▽

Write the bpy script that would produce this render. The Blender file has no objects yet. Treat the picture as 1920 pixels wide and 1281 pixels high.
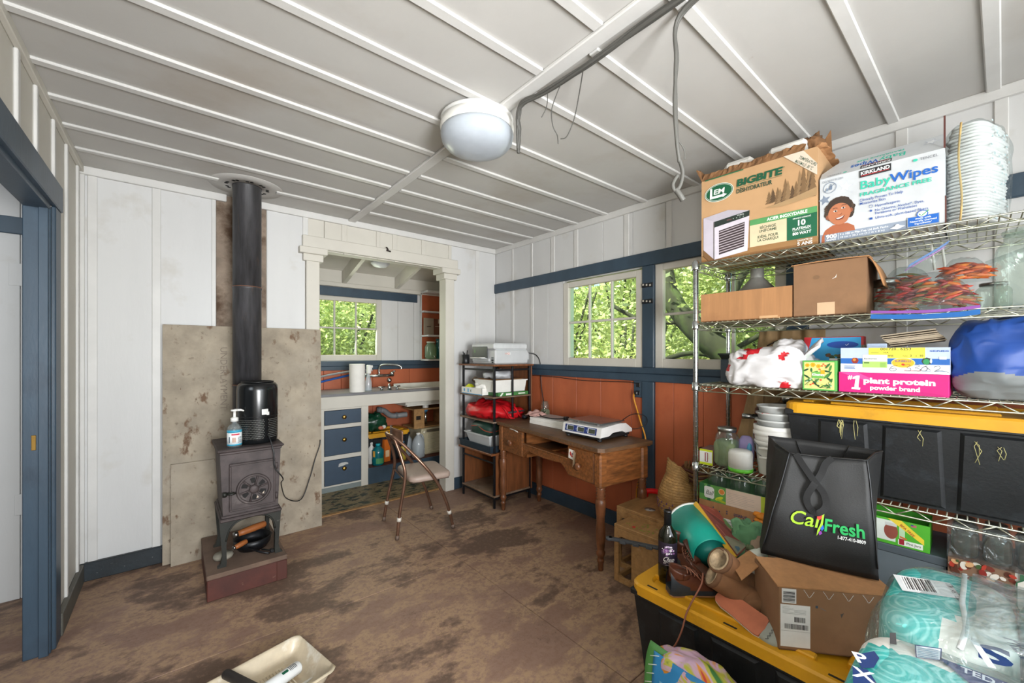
import bpy, math, random
from mathutils import Vector as V, Matrix, noise
PI = math.pi; rad = math.radians; sin = math.sin; cos = math.cos
rng = random.Random(11)
scene = bpy.context.scene
COL = scene.collection

# ---------------------------------------------------------------- camera, sky, sun, large lights, exposure
cd = bpy.data.cameras.new('camera'); cam = bpy.data.objects.new('camera', cd); COL.objects.link(cam)
cd.sensor_width = 36; cd.lens = 36 * 763 / 1920; cd.shift_y = 0.0112; cd.clip_start = 0.05
cam.location = (0, 0, 1.32); cam.rotation_euler = (rad(90), 0, -math.atan(632 / 763))
scene.camera = cam
wd = bpy.data.worlds.new('sky'); scene.world = wd; wd.use_nodes = True
_n = wd.node_tree.nodes; _sky = _n.new('ShaderNodeTexSky'); _sky.sky_type = 'NISHITA'
_sky.sun_disc = False; _sky.sun_elevation = rad(55); _sky.sun_rotation = rad(-100)
wd.node_tree.links.new(_sky.outputs[0], _n['Background'].inputs[0]); _n['Background'].inputs[1].default_value = 0.30

def light(name, kind, loc, energy, rot=None, aim=None, size=1, sy=None, color=(1, 1, 1)):
    d = bpy.data.lights.new(name, kind); d.energy = energy; d.color = color
    if kind == 'AREA':
        d.size = size
        if sy: d.shape = 'RECTANGLE'; d.size_y = sy
    elif kind == 'SUN': d.angle = size
    else: d.shadow_soft_size = size
    o = bpy.data.objects.new(name, d); COL.objects.link(o); o.location = loc
    if aim is not None: o.rotation_euler = (V(aim) - V(loc)).to_track_quat('-Z', 'Y').to_euler()
    return o
# sun comes over the roof towards +X, so it lights the garden but not the room
light('sun', 'SUN', (-4, 2, 9), 13.0, aim=(0.6, 1.3, 0), size=rad(1.5), color=(1, .95, .85))
# the photographer's diffused flash beside the camera, and a fill light added in the opening behind it
light('camera_flash', 'POINT', (-0.02, -0.12, 1.52), 26, size=.10, color=(1, .97, .93))
light('rear_fill', 'AREA', (1.0, -2.5, 1.5), 86, aim=(1.0, 3.4, 1.25), size=3.0, sy=1.9, color=(.93, .97, 1))
light('far_wall_fill', 'AREA', (0.30, -1.3, 1.15), 50, aim=(1.35, 3.0, 1.95), size=.8, color=(.98, .99, 1)).data.spread = rad(105)  # added fill lamp, aimed straight at the far walls to brighten them
light('next_room_fill', 'AREA', (-1.6, 1.0, 2.2), 24, aim=(-1.2, 3.2, 1.0), size=1.0, color=(.86, .94, 1))  # added fill lamp that brightens the wall beyond the doorway
light('kitchen_daylight', 'AREA', (1.45, 4.56, 1.62), 8, aim=(1.6, 3.5, 1.3), size=.7, sy=.6, color=(.95, 1, .8))
vs = scene.view_settings
scene.display_settings.display_device = 'sRGB'
vs.view_transform = 'Standard'; vs.look = 'None'; vs.gamma = 1; vs.use_curve_mapping = False
vs.exposure = 0.05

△

*DO THIS*
Return each line exactly as written. Any picture gets left out.

*RIGHT ANSWER*
Write the bpy script that would produce this render. The Blender file has no objects yet. Treat the picture as 1920 pixels wide and 1281 pixels high.
import bpy, math, random
from mathutils import Vector as V, Matrix, noise
PI = math.pi; rad = math.radians; sin = math.sin; cos = math.cos
rng = random.Random(11)
scene = bpy.context.scene
COL = scene.collection

# ---------------------------------------------------------------- camera, sky, sun, large lights, exposure
cd = bpy.data.cameras.new('camera'); cam = bpy.data.objects.new('camera', cd); COL.objects.link(cam)
cd.sensor_width = 36; cd.lens = 36 * 763 / 1920; cd.shift_y = 0.0112; cd.clip_start = 0.05
cam.location = (0, 0, 1.32); cam.rotation_euler = (rad(90), 0, -math.atan(632 / 763))
scene.camera = cam
wd = bpy.data.worlds.new('sky'); scene.world = wd; wd.use_nodes = True
_n = wd.node_tree.nodes; _sky = _n.new('ShaderNodeTexSky'); _sky.sky_type = 'NISHITA'
_sky.sun_disc = False; _sky.sun_elevation = rad(55); _sky.sun_rotation = rad(-100)
wd.node_tree.links.new(_sky.outputs[0], _n['Background'].inputs[0]); _n['Background'].inputs[1].default_value = 0.30

def light(name, kind, loc, energy, rot=None, aim=None, size=1, sy=None, color=(1, 1, 1)):
    d = bpy.data.lights.new(name, kind); d.energy = energy; d.color = color
    if kind == 'AREA':
        d.size = size
        if sy: d.shape = 'RECTANGLE'; d.size_y = sy
    elif kind == 'SUN': d.angle = size
    else: d.shadow_soft_size = size
    o = bpy.data.objects.new(name, d); COL.objects.link(o); o.location = loc
    if aim is not None: o.rotation_euler = (V(aim) - V(loc)).to_track_quat('-Z', 'Y').to_euler()
    return o
# sun comes over the roof towards +X, so it lights the garden but not the room
light('sun', 'SUN', (-4, 2, 9), 13.0, aim=(0.6, 1.3, 0), size=rad(1.5), color=(1, .95, .85))
# the photographer's diffused flash beside the camera, and a fill light added in the opening behind it
light('camera_flash', 'POINT', (-0.02, -0.12, 1.52), 26, size=.10, color=(1, .97, .93))
light('rear_fill', 'AREA', (1.0, -2.5, 1.5), 86, aim=(1.0, 3.4, 1.25), size=3.0, sy=1.9, color=(.93, .97, 1))
light('far_wall_fill', 'AREA', (0.30, -1.3, 1.15), 50, aim=(1.35, 3.0, 1.95), size=.8, color=(.98, .99, 1)).data.spread = rad(105)  # added fill lamp, aimed straight at the far walls to brighten them
light('next_room_fill', 'AREA', (-1.6, 1.0, 2.2), 24, aim=(-1.2, 3.2, 1.0), size=1.0, color=(.86, .94, 1))  # added fill lamp that brightens the wall beyond the doorway
light('kitchen_daylight', 'AREA', (1.45, 4.56, 1.62), 8, aim=(1.6, 3.5, 1.3), size=.7, sy=.6, color=(.95, 1, .8))
vs = scene.view_settings
scene.display_settings.display_device = 'sRGB'
vs.view_transform = 'Standard'; vs.look = 'None'; vs.gamma = 1; vs.use_curve_mapping = False
vs.exposure = 0.05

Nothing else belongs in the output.